* _WHAT THE TASK ASKS_: Write out exactly the lines from the start of the entries through the one that contains "from mathutils import Vector, Matrix, noise", including both.

* _PROVIDED DATA_:
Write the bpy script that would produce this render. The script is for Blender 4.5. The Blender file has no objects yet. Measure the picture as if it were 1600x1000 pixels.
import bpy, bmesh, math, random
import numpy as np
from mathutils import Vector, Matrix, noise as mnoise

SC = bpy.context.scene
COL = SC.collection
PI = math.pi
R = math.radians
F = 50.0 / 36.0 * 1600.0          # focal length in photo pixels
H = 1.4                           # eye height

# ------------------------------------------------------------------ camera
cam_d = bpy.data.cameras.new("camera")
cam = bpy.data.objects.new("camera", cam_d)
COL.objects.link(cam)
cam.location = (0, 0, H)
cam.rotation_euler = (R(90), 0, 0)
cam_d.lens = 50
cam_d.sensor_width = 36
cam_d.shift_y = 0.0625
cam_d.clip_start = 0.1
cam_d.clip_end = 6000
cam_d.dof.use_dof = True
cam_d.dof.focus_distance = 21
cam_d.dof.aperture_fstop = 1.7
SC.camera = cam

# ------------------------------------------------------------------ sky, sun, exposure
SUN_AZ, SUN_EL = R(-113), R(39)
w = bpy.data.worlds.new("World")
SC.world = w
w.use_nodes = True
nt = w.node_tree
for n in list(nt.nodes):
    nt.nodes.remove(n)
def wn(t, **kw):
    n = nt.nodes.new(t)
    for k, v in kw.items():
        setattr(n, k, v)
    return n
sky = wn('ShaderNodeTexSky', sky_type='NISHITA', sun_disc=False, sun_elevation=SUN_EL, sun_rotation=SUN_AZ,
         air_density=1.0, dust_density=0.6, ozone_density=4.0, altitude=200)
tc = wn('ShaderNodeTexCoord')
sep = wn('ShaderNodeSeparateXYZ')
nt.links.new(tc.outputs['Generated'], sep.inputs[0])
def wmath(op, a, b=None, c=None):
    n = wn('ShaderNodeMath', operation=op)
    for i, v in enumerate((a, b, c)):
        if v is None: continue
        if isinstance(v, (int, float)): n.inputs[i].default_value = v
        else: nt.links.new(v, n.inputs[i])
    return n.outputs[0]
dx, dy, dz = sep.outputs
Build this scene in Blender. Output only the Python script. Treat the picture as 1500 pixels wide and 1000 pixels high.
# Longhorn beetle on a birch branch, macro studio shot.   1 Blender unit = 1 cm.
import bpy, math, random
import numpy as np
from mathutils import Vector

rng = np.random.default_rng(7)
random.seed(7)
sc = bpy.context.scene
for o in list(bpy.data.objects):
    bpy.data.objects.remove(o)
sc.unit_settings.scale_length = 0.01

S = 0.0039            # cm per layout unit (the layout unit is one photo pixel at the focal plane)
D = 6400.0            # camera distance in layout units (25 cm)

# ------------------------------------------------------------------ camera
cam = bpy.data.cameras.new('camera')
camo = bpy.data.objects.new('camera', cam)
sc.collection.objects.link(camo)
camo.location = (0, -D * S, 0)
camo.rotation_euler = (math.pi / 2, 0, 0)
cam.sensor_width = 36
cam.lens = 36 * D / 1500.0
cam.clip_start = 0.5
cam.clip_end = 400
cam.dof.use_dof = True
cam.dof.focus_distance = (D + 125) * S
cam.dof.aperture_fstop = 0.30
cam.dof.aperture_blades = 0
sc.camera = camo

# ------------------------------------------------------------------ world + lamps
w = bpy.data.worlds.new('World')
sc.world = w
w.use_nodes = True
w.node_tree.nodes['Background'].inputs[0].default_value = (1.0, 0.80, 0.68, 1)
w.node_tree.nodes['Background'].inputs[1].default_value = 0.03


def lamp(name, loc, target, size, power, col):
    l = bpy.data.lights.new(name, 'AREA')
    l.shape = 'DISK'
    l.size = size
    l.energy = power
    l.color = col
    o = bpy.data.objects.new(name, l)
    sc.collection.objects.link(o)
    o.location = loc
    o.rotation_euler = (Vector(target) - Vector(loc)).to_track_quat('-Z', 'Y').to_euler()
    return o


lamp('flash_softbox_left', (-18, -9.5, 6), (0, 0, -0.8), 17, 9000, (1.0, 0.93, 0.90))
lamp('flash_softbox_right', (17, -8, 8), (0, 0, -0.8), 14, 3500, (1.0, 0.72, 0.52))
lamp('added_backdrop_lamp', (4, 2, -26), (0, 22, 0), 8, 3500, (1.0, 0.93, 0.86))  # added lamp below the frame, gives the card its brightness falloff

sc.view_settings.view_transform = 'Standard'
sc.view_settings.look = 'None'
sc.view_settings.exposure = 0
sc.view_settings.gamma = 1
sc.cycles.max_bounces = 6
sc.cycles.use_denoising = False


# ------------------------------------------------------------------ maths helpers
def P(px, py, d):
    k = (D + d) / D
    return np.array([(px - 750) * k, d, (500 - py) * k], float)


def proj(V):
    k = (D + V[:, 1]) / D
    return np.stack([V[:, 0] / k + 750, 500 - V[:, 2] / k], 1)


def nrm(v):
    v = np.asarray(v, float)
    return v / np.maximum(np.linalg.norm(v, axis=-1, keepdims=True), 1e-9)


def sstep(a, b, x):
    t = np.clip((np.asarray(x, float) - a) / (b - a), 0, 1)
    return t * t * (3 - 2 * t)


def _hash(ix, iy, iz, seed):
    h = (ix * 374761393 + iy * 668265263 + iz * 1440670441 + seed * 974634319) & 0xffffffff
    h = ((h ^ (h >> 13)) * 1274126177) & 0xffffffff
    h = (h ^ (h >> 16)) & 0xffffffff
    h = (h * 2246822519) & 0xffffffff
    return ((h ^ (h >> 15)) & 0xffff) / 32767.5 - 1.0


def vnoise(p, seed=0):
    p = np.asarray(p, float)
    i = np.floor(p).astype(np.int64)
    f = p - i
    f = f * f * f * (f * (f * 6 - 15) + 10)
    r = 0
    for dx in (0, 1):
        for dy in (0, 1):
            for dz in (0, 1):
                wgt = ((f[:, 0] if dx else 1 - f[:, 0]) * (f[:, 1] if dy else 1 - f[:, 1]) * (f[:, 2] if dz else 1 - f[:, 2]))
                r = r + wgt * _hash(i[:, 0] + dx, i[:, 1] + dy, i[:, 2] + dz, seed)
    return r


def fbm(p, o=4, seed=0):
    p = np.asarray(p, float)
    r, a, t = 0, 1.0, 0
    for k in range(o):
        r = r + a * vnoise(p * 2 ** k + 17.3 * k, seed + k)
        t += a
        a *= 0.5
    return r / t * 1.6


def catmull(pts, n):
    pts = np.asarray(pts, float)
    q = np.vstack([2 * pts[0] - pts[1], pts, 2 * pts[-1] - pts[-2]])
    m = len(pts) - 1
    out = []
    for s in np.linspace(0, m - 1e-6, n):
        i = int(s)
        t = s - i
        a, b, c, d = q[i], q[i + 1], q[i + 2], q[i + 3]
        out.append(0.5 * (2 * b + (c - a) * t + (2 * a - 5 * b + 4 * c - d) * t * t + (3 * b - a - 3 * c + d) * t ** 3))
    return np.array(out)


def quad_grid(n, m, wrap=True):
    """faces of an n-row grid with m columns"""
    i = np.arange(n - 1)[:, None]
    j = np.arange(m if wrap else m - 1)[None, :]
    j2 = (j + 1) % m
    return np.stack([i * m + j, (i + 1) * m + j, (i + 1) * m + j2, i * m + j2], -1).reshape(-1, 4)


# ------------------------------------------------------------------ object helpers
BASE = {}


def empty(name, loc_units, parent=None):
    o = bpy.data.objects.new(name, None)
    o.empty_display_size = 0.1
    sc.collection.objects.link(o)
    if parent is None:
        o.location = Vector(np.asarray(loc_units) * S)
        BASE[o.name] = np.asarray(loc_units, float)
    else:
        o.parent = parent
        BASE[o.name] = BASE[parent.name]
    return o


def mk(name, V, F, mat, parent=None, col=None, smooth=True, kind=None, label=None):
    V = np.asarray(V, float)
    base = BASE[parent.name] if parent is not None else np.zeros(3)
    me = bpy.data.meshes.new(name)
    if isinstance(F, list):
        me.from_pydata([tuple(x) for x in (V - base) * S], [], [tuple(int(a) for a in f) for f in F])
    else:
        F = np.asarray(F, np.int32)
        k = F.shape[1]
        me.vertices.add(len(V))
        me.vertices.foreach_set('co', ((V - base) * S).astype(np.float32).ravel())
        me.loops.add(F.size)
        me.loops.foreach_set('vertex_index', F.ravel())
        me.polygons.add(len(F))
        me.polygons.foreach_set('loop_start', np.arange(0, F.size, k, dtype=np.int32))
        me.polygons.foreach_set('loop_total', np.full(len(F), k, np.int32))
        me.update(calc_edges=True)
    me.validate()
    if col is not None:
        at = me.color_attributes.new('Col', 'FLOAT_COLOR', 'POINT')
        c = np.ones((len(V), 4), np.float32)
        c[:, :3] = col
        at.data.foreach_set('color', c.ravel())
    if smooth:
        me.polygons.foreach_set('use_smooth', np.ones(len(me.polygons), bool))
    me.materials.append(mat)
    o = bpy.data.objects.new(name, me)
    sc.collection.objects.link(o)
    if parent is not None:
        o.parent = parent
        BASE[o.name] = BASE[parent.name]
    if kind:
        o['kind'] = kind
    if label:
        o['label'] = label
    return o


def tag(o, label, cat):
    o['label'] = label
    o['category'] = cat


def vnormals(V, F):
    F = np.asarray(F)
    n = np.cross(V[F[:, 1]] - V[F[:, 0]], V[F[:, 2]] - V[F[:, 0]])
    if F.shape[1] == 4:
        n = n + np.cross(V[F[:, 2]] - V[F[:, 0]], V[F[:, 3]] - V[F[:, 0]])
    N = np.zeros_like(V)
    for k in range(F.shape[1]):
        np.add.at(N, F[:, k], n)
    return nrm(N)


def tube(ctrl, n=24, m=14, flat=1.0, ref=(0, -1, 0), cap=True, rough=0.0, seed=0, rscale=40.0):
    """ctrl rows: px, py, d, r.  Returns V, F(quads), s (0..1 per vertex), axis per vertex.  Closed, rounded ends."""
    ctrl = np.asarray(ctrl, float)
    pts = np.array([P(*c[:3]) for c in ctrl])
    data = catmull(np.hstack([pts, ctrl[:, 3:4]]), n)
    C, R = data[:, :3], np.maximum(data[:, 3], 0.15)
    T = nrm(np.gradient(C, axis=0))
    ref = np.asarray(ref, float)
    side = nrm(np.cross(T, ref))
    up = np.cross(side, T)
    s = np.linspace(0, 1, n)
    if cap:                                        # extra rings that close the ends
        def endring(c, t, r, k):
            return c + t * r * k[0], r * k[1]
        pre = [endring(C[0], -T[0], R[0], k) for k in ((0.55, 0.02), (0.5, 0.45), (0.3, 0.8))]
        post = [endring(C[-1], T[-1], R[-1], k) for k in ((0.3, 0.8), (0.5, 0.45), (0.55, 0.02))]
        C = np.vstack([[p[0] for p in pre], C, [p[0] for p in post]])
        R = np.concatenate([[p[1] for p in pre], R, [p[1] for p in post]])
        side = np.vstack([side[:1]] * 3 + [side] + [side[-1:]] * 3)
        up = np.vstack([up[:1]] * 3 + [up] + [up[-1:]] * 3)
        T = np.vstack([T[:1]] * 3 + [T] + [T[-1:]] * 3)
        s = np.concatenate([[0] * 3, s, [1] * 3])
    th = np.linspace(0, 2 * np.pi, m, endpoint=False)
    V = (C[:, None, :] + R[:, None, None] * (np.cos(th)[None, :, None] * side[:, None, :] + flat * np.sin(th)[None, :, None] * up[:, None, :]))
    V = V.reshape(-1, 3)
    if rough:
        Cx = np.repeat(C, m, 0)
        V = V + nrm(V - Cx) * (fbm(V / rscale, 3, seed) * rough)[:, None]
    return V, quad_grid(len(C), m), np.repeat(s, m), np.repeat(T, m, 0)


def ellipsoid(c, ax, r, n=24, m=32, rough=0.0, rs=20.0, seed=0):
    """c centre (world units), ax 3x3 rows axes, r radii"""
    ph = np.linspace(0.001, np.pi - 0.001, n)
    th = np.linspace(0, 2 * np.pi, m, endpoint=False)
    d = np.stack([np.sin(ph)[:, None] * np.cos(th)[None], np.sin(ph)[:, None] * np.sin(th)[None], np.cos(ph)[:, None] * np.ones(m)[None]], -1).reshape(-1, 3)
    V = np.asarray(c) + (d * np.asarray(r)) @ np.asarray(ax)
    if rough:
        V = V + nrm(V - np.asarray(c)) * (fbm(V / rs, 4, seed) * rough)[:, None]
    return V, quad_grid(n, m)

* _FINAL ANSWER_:
Write the bpy script that would produce this render. The script is for Blender 4.5. The Blender file has no objects yet. Measure the picture as if it were 1600x1000 pixels.
import bpy, bmesh, math, random
import numpy as np
from mathutils import Vector, Matrix, noise as mnoise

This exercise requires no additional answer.